Sitting in jail, George had plenty of time to think ruefully, self-disgustedly, over how he could possibly have fallen for all the deception and the games played on him during the past three and a half months. His pain at having been so thoroughly fooled reached its zenith one night about a month after he got there, when a segment of ABC-TV's “World News Tonight,” came on the tube, scoring high in the jailhouse Nielsens for the fact that it featured an interview with a former drug smuggler who earned his living working as a confidential informant helping the DEA conduct stings on old associates. The son of a bitch was dressed up for the camera in a phony beard and had on dark glasses and a watch cap pulled down over his forehead. But to anyone who'd known him as long as George had, no amount of disguise could hide the fact that staring out at him from the TV monitor was his old pal and good buddy, Cliff Guttersrud.

The next ritual in the process consisted of visits by the lawyers. Following up on the large play George's arrest had gotten in the Fort Lauderdale press, a half dozen or so attorneys specializing in drug cases made appointments to see him at North Dade to try to get his business. “They came in, one after the other,” he recalls. “‘We can do this,' and ‘We can do that.' ‘Help you make some kind of a deal.' I'd been through it fifty times before. ‘George, if they taped you on the telephone, did they have proper warrants from the judge? Did they go through proper procedures? Protect your constitutional rights? Otherwise we can get it thrown out.' I mean, you're caught red-handed, and they try actually to make you believe you have a chance to fight it. In my mind, you're already stupid enough to get arrested, but if you're stupid enough to believe that bullshit, which a lot of people are, then you deserve to spend the rest of your life in jail. After they get done with their spiel, they talk about the money they think you've got stashed away. ‘We can work any kind of a deal you want on the money. If you've got money hidden, I can send someone, or if you've got gold buried, or diamonds, whatever you have, tell us where it is, whatever country it's in, and we'll go get it and protect you.' They're like barracudas. The people they really take are the Colombians—usually some poor bastard they've got dead to rights, and the lawyers will take a quarter of a million dollars from him, and then after they lose the case, they tell him, ‘Give me another quarter of a million, and we'll win an appeal.' They aren't going to win any appeal! The conviction rate in federal courts is something like 96 percent. The federal government has unlimited resources, and when they come after your ass, they're fucking ready.”

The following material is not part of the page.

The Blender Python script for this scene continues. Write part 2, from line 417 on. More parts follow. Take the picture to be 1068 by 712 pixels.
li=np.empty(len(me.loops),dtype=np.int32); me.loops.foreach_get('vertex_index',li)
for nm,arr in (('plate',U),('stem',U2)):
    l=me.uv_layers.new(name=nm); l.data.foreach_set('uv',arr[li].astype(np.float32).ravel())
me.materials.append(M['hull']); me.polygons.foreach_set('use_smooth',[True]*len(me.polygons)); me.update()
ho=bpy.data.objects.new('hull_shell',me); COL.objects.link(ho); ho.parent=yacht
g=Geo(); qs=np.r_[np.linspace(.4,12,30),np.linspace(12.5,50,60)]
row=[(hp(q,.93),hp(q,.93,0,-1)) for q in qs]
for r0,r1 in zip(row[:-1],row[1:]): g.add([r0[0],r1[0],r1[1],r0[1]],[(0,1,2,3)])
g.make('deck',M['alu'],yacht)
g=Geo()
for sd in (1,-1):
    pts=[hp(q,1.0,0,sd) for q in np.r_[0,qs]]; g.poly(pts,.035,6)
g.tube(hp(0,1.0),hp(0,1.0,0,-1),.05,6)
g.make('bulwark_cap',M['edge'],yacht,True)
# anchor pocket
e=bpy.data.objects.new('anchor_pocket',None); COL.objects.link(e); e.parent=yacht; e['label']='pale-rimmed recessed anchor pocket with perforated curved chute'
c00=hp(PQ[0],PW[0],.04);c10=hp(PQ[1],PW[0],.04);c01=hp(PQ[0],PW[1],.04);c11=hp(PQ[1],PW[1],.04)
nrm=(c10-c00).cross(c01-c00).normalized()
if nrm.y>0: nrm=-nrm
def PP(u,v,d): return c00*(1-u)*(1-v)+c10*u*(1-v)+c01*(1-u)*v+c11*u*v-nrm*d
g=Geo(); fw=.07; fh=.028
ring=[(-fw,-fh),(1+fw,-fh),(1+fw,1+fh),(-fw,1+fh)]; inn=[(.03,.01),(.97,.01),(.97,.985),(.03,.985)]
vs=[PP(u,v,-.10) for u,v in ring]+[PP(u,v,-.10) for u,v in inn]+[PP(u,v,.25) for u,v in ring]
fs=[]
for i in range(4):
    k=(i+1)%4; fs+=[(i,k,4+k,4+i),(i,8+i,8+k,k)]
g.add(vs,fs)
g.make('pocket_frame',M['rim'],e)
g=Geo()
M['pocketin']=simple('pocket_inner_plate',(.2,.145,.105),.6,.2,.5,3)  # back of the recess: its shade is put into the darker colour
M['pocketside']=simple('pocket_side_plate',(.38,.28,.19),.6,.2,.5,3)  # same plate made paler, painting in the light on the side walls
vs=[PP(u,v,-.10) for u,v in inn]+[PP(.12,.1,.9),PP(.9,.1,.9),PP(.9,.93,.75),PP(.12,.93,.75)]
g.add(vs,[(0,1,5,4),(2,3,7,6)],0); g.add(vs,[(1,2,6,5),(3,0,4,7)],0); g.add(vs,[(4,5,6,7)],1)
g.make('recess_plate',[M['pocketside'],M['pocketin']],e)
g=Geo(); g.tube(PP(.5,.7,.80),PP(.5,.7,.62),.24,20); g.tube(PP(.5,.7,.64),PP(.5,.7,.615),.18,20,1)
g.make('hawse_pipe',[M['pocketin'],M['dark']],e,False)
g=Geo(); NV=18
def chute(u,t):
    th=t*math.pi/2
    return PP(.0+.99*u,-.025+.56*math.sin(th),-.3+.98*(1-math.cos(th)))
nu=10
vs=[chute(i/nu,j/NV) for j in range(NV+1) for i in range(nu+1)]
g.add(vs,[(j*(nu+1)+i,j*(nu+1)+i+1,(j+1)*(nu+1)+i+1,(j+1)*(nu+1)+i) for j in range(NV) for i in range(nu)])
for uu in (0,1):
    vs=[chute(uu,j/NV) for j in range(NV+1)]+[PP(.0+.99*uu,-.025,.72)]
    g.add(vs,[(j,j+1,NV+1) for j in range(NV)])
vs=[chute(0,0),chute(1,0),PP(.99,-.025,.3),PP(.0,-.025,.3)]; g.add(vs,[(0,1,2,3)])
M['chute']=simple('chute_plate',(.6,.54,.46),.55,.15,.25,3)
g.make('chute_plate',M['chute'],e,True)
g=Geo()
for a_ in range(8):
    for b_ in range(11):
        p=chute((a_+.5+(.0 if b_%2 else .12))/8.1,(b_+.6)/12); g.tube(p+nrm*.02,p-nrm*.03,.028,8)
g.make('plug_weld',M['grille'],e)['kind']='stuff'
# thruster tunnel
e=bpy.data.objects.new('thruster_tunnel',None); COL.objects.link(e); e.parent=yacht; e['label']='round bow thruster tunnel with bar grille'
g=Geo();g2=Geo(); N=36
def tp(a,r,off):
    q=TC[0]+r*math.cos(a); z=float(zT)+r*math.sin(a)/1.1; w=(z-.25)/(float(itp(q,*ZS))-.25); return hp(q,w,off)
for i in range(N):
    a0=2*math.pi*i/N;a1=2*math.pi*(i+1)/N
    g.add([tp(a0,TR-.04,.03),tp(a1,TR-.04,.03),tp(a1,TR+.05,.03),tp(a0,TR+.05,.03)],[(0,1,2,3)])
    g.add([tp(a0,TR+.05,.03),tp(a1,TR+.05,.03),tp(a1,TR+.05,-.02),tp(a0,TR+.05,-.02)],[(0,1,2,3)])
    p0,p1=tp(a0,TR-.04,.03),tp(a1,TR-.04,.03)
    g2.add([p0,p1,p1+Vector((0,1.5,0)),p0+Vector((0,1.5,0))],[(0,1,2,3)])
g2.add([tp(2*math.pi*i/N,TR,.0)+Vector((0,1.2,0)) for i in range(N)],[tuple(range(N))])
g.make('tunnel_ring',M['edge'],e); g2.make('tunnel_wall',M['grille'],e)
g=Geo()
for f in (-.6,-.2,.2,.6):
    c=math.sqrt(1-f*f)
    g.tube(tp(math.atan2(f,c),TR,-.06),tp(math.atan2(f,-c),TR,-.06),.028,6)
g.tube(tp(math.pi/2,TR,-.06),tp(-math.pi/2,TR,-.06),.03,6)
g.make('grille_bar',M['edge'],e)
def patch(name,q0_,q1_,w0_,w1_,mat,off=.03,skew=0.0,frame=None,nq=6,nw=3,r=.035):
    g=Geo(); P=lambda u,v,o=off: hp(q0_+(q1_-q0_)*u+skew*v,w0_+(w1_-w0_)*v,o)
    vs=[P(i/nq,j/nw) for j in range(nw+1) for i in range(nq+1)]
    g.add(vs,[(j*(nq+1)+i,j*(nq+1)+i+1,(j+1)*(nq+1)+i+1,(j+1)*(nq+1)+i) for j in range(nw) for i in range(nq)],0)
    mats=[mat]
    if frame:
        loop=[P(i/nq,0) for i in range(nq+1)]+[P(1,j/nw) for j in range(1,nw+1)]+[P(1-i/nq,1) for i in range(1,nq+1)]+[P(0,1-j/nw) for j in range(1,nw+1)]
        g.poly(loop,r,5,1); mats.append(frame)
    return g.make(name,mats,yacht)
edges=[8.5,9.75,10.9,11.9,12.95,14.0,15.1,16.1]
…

The lawyer he eventually chose was a British transplant to Florida named Maurice Graham, who'd followed a younger brother to the States for better employment opportunities after college and had first hung out his shingle in Lauderdale in the 1970s. “You start off with whoever comes in the door, shoplifters, home closings,” Graham says. Gradually, he began specializing in marijuana defendants and had a couple of airplane cases that got some attention in the media, spreading the word that even if your case looked hopeless, here was a fellow who could get you off. One of them involved a plane loaded up with marijuana that lost its way in bad weather and made an emergency landing on the shores of Lake Okeechobee, on the grounds of an Indian reservation. The tribal police chief impounded the plane, the county sheriff arrived, and a squabble ensued about who had jurisdiction. With the issue somewhat up in the air, Graham was able to negotiate with the prosecutor a deal where the pilot would get five years' probation and a fine of ten thousand dollars. “Then I looked the fellow right in the eye, I'm ashamed to admit, and I told him, ‘Look, there's no way this guy can raise ten thousand dollars in that time. Why not give him a twenty-thousand-dollar fine and indefinite probation until he comes up with the money?' The prosecutor is thinking that this way he'll have the poor guy on probation, have a hold on him for the rest of his natural life. And so he agreed. The very next day, the pilot walked into his office with a paper bag containing twenty thousand dollars, paid his fine, and flew off into the sunset, having been on probation for twenty-four hours. We got quite a lot of cases after that.”

Since then, Graham had graduated to representing cocaine defendants, whose business was considerably more lucrative; but by the time George came around he was losing his stomach for it, especially when it meant going into federal court. For one thing, there was a new ruling that allowed prosecutors to go after a defense lawyer's fee if he could show it was paid from illegally gotten gains. Considering the money involved, this was offering an increasingly tempting gambit where cocaine cases were concerned. Federal judges in the Reagan years also seemed to be growing more conservative, allowing prosecutors wider latitude, from Graham's point of view, on the admissibility of evidence. And unlike the state judiciaries, the federal courts had guidelines preventing the use of before-trial depositions taken from the police to impeach their testimony or cause them confusion when they appeared on the stand. If he could depose the officers first, then grill them during the trial, Graham could often come up with significant inconsistencies. “It's not easy for people to tell the exact same story about a situation if they have to tell it twice,” he says.